What the task asks: Say how many lines contain the string "this". Give no other output.

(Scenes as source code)
:::
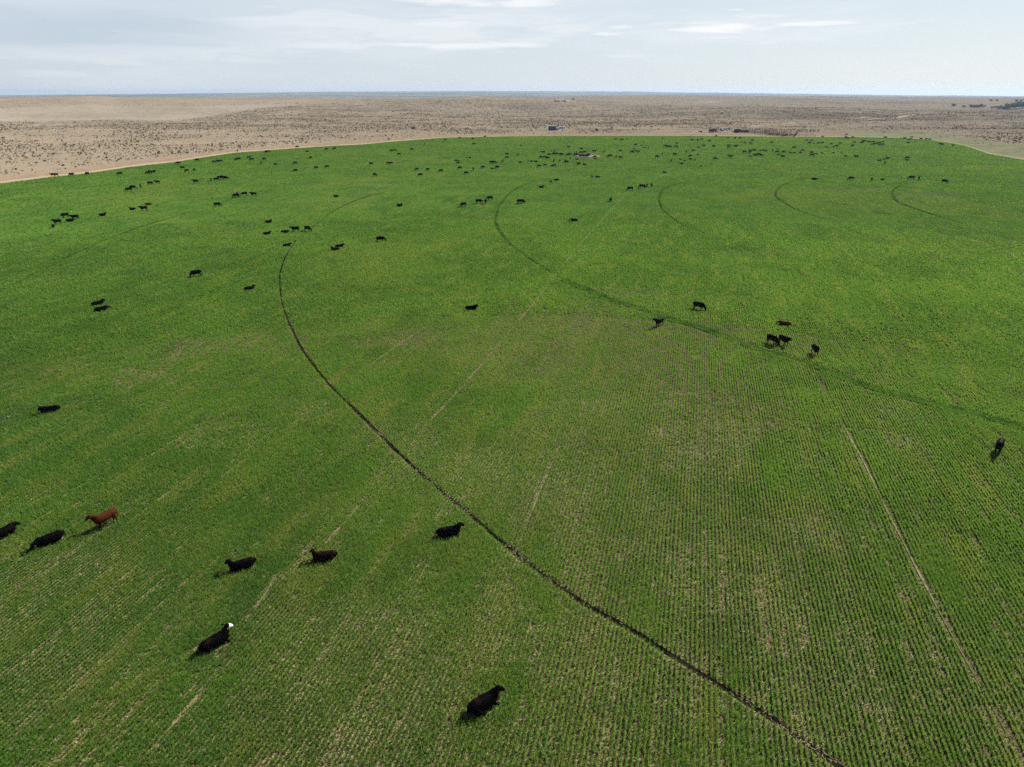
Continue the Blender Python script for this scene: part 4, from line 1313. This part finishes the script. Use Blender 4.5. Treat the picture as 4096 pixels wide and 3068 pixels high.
x, y = at(2209, 521.5)
t = empty('livestock_shed', x, y, yaw(x, y) + .05); tag(t, 'long dark steel shed with pale roof edge, beyond the far field edge', 'shed')
MB().poly([(-3.1, .1), (3.1, .1), (3.1, 3.3), (-3.1, 3.3)], .1).build('front_wall', M_DARKSTEEL, t)
w = MB().box((-3.15, 1.6, 1.6), (.1, 3.3, 3.1)).box((3.15, 1.6, 1.6), (.1, 3.3, 3.1)).box((0, 3.3, 1.5), (6.2, .1, 2.9)).build('wall', M_PALESTEEL, t)
f_ = MB(); [f_.box((xx, -.09, 1.7), (.09, .06, 3.2)) for xx in (-2.9, -1.5, 0, 1.5, 2.9)]; f_.build('door_frame', M_PALESTEEL, t)
r_ = MB().box((0, 1.6, 3.45), (6.7, 3.8, .14)).build('roof', M_PALESTEEL, t)
MB().box((0, -.02, .05), (6.2, .5, .1)).build('sill', M_RUST, t)
x, y = at(2230, 521)
t = empty('stock_trailer', x, y, yaw(x, y)); tag(t, 'pale grey slatted stock trailer between dark shed and white camper', 'trailer')
f_ = MB(); [f_.box((0, -.7, .75 + .28 * i), (3.0, .05, .13)) for i in range(6)]; f_.box((0, .75, 1.5), (3.0, .05, 1.7)); f_.build('slatted_side', M_PALESTEEL, t)
MB().box((0, .02, 2.4), (3.1, 1.6, .07)).build('roof', M_WHITE, t); MB().box((0, 0, .6), (3.1, 1.5, .12)).build('chassis', M_BLACK, t)
f_ = MB(); [f_.box((xx, -.72, 1.5), (.08, .07, 1.8)) for xx in (-1.5, -.5, .5, 1.5)]; f_.build('side_post', M_PALESTEEL, t)
wheels(t, (-.45, .45), (-.75, .75), .36)
x, y = at(2248, 519)
t = empty('camper_trailer', x, y, yaw(x, y) + .35); tag(t, 'white-roofed blue camper trailer beside the grey slatted trailer', 'camper')
MB().box((0, 0, 1.55), (4.2, 2.3, 1.9), 0, .14).build('body', M_BLUEWALL, t)
MB().box((0, 0, 2.62), (4.3, 2.4, .26), 0, .1).build('roof', M_WHITE, t)
f_ = MB().box((-.9, -1.16, 1.75), (.9, .04, .6)).build('window', M_GLASS, t)
f_ = MB().box((1.1, -1.16, 1.4), (.7, .04, 1.5)).build('door', M_WHITE, t); MB().box((.85, -1.2, 1.4), (.05, .05, .15)).build('handle', M_BLACK, f_)
MB().tube((2.1, 0, .55), (3.2, 0, .5), .06).build('hitch', M_BLACK, t); wheels(t, (0,), (-1.0, 1.0), .36)
x, y = at(2243, 524)
t = empty('loading_ramp', x, y, .6); tag(t, 'white loading ramp lying aslant in front of the camper', 'ramp')
MB().poly([(-1.7, .05), (1.7, 1.3), (1.7, 1.4), (-1.7, .15)], 1.0).build('deck', M_WHITE, t); MB().box((1.55, 0, .62), (.1, .8, 1.2)).build('leg', M_BLACK, t)
x, y = at(2387, 524)
t = empty('rusty_tank', x, y, yaw(x, y) + .1); tag(t, 'small rusty brown box tank alone on the dirt right of the shed', 'tank')
MB().box((0, 0, .95), (2.4, 1.5, 1.5), 0, .12).build('body', M_RUST, t); MB().box((-.8, 0, .1), (.25, 1.4, .2)).box((.8, 0, .1), (.25, 1.4, .2)).build('skid', M_BLACK, t)
MB().tube((0, 0, 1.65), (0, 0, 1.85), .25).build('lid', M_RUST, t)

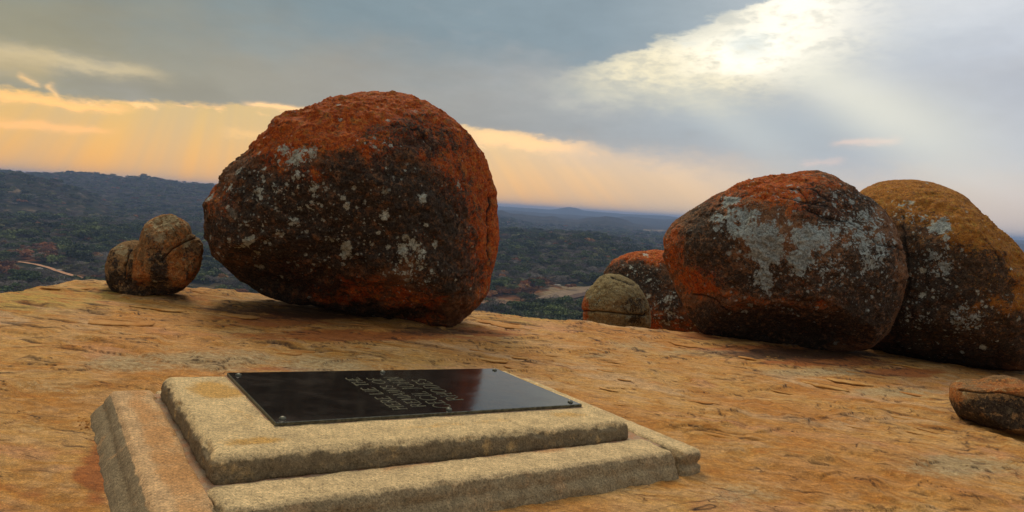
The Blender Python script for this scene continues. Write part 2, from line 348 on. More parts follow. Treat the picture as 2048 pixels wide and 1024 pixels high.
    dark = blob([(640, 625, 250, 22, .9), (860, 662, 130, 14, .8), (480, 618, 110, 13, .8), (1600, 708, 230, 16, 1), (1760, 728, 130, 9, .6), (1990, 760, 120, 8, .5), (1000, 650, 60, 8, .4)])
    yel = blob([(60, 600, 160, 26, .8), (200, 590, 120, 22, .7), (430, 600, 120, 16, .3), (1050, 640, 90, 8, .5)])
    i = np.arange(nd-1)[:, None]*na+np.arange(na)[None]; j = np.arange(nd-1)[:, None]*na+(np.arange(na)[None]+1) % na
    Fc = np.stack([i, i+na, j+na, j], -1).reshape(-1, 4)[:, ::-1]
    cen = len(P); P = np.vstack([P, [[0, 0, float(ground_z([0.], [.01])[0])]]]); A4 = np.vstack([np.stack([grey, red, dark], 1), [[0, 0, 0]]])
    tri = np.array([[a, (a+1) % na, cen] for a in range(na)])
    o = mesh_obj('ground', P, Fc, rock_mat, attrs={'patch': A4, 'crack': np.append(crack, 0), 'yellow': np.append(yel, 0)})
    bm_ = o.data
    o['kind'] = 'structure'
    return o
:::
Reply: 2